* **Supplied entries**:
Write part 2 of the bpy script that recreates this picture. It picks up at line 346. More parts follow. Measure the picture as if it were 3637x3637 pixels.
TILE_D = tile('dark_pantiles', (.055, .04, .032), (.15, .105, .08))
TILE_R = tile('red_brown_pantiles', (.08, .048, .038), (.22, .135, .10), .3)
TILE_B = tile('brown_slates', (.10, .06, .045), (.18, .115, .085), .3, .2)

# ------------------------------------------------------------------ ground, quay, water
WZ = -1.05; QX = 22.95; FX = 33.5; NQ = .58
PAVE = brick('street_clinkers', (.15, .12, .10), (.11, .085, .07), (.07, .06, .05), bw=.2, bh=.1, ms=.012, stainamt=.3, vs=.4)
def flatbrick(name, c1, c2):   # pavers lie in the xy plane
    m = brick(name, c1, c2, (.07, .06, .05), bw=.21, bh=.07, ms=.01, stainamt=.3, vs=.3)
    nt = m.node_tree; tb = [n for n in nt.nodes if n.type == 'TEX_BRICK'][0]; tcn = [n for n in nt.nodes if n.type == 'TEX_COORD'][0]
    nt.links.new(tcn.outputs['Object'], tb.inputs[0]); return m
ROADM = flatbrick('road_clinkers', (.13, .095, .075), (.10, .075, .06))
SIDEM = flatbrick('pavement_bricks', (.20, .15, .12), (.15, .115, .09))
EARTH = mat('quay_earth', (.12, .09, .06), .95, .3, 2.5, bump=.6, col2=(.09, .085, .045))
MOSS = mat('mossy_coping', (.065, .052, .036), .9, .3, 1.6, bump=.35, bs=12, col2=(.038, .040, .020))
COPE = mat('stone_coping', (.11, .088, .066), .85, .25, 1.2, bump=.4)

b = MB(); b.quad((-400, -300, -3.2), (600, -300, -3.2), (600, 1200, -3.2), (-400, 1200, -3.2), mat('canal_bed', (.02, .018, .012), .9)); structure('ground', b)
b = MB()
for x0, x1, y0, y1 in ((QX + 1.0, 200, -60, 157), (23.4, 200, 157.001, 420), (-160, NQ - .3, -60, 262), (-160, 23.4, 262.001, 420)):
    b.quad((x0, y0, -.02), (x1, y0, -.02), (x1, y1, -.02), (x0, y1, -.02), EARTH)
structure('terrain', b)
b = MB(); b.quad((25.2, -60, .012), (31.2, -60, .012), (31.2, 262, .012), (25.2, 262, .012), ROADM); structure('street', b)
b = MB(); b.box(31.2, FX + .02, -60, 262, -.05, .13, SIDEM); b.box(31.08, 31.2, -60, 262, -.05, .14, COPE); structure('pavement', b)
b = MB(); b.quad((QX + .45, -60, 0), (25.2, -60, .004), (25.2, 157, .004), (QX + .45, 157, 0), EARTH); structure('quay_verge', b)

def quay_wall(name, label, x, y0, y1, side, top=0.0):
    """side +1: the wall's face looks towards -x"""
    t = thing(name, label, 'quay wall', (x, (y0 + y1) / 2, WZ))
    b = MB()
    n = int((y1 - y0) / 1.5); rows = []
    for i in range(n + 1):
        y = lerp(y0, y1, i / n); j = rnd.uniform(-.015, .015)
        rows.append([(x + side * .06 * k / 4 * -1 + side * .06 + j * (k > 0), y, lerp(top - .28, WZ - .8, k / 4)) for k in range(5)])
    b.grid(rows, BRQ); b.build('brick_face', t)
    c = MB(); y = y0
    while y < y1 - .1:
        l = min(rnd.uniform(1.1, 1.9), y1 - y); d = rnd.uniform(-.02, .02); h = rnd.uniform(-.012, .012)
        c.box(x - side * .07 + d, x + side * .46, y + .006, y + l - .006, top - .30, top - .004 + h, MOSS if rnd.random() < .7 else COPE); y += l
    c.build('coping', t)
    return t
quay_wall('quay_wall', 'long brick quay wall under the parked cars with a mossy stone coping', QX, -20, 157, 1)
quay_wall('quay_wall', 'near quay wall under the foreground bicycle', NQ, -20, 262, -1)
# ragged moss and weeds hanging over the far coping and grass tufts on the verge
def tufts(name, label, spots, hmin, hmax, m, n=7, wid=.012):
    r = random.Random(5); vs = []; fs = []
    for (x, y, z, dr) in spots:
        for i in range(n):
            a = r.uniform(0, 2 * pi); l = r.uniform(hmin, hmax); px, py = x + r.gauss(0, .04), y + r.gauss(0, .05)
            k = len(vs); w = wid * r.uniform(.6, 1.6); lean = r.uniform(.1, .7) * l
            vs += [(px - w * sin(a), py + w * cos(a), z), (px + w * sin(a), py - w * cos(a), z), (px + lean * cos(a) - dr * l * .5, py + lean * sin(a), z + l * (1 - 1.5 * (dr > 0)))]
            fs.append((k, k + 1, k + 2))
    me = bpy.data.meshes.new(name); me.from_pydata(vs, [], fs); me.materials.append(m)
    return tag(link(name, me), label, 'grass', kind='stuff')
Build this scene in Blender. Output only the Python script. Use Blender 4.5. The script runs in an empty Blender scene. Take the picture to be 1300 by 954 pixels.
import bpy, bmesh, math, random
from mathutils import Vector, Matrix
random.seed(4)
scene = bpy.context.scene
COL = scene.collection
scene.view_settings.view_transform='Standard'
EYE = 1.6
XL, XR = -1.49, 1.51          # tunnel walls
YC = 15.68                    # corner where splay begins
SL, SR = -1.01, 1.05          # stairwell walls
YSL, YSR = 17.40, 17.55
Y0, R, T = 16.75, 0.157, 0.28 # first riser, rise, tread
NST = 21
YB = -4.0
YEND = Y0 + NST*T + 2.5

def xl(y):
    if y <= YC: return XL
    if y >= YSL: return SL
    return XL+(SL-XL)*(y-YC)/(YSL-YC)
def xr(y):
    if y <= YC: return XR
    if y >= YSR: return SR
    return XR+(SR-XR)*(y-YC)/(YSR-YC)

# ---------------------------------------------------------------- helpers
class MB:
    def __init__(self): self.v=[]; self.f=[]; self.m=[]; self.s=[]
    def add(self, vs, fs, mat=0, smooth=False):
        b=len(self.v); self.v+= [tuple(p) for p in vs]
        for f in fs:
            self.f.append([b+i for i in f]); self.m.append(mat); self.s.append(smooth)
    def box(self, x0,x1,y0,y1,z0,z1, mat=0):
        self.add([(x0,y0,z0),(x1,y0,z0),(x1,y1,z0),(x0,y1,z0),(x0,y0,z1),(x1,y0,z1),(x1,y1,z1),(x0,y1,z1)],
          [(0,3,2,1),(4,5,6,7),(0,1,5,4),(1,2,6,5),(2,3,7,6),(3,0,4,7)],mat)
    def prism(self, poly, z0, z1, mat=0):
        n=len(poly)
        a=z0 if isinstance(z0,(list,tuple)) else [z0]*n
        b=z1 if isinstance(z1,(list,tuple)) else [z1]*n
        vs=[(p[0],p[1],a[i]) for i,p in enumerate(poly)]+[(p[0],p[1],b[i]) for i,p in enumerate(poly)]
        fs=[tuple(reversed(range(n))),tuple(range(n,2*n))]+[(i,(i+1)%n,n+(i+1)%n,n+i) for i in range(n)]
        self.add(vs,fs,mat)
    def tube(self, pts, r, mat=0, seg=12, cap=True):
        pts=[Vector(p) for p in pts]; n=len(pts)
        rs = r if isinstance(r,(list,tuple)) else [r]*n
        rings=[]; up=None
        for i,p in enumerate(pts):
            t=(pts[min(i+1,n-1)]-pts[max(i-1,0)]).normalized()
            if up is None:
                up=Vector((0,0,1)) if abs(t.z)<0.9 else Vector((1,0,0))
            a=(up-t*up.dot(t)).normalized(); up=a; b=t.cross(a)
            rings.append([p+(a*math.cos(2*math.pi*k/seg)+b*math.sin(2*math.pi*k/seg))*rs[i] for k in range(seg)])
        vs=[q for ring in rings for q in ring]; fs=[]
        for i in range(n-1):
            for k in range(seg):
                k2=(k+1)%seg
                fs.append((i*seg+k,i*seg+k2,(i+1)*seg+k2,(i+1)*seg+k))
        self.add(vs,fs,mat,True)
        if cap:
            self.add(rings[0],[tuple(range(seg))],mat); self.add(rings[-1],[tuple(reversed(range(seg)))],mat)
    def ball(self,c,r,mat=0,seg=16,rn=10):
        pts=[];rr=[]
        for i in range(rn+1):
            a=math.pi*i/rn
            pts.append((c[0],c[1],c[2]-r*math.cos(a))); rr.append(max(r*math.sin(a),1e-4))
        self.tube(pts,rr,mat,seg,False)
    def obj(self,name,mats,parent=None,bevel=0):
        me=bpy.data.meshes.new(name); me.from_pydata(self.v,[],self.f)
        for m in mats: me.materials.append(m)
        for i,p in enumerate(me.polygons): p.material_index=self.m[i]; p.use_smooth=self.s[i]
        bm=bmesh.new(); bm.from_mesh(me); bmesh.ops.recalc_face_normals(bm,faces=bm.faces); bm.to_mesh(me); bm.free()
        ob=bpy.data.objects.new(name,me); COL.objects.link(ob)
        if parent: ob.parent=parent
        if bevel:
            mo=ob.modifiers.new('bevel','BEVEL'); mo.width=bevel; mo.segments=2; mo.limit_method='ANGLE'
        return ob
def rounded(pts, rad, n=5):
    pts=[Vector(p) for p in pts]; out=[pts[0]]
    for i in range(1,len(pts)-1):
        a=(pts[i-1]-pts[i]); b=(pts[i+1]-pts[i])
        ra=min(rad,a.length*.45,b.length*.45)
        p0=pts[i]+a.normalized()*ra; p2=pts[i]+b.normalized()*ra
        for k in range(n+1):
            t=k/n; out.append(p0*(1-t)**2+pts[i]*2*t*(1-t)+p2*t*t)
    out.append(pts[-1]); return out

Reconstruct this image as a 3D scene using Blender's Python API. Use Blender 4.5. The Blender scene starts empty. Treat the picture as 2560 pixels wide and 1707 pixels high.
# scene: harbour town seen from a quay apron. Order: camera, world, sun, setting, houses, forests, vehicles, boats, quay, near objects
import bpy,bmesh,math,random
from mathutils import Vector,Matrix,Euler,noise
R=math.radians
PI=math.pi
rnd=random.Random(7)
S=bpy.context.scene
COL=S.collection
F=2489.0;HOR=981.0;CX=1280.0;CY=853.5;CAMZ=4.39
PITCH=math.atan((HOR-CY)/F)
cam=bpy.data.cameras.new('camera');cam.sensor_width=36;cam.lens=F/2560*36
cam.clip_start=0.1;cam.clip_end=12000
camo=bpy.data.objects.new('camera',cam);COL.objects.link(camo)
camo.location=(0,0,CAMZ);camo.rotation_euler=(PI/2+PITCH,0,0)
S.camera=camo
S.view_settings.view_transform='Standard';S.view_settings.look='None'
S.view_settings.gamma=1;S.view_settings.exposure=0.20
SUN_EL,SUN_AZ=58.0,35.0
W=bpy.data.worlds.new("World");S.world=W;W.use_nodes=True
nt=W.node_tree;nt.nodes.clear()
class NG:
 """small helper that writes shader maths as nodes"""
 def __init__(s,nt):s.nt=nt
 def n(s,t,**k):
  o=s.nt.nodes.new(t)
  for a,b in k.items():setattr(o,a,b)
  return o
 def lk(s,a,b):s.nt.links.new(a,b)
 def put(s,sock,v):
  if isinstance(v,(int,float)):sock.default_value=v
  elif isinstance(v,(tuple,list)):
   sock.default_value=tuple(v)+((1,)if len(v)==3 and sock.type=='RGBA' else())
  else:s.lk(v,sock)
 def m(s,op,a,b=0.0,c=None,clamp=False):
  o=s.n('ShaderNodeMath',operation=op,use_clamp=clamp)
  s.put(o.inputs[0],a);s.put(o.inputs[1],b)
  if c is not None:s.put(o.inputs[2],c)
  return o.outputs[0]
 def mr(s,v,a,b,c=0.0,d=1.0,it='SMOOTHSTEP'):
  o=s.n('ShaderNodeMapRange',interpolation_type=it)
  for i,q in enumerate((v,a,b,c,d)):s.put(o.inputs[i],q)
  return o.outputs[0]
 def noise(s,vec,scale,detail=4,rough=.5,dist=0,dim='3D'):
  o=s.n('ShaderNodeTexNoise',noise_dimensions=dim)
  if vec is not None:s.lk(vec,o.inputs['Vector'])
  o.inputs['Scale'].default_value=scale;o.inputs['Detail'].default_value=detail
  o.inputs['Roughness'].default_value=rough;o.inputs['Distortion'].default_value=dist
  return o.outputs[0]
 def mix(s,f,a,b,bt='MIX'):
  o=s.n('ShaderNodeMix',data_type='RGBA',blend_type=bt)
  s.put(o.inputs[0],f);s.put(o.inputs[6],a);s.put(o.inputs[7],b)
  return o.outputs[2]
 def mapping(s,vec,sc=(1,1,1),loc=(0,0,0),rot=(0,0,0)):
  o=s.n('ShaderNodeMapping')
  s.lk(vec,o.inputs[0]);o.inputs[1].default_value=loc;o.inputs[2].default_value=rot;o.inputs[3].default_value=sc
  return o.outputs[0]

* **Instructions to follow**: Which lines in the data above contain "that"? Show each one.

* **Task solution**:
Write part 2 of the bpy script that recreates this picture. It picks up at line 346. More parts follow. Measure the picture as if it were 3637x3637 pixels.
 """small helper that writes shader maths as nodes"""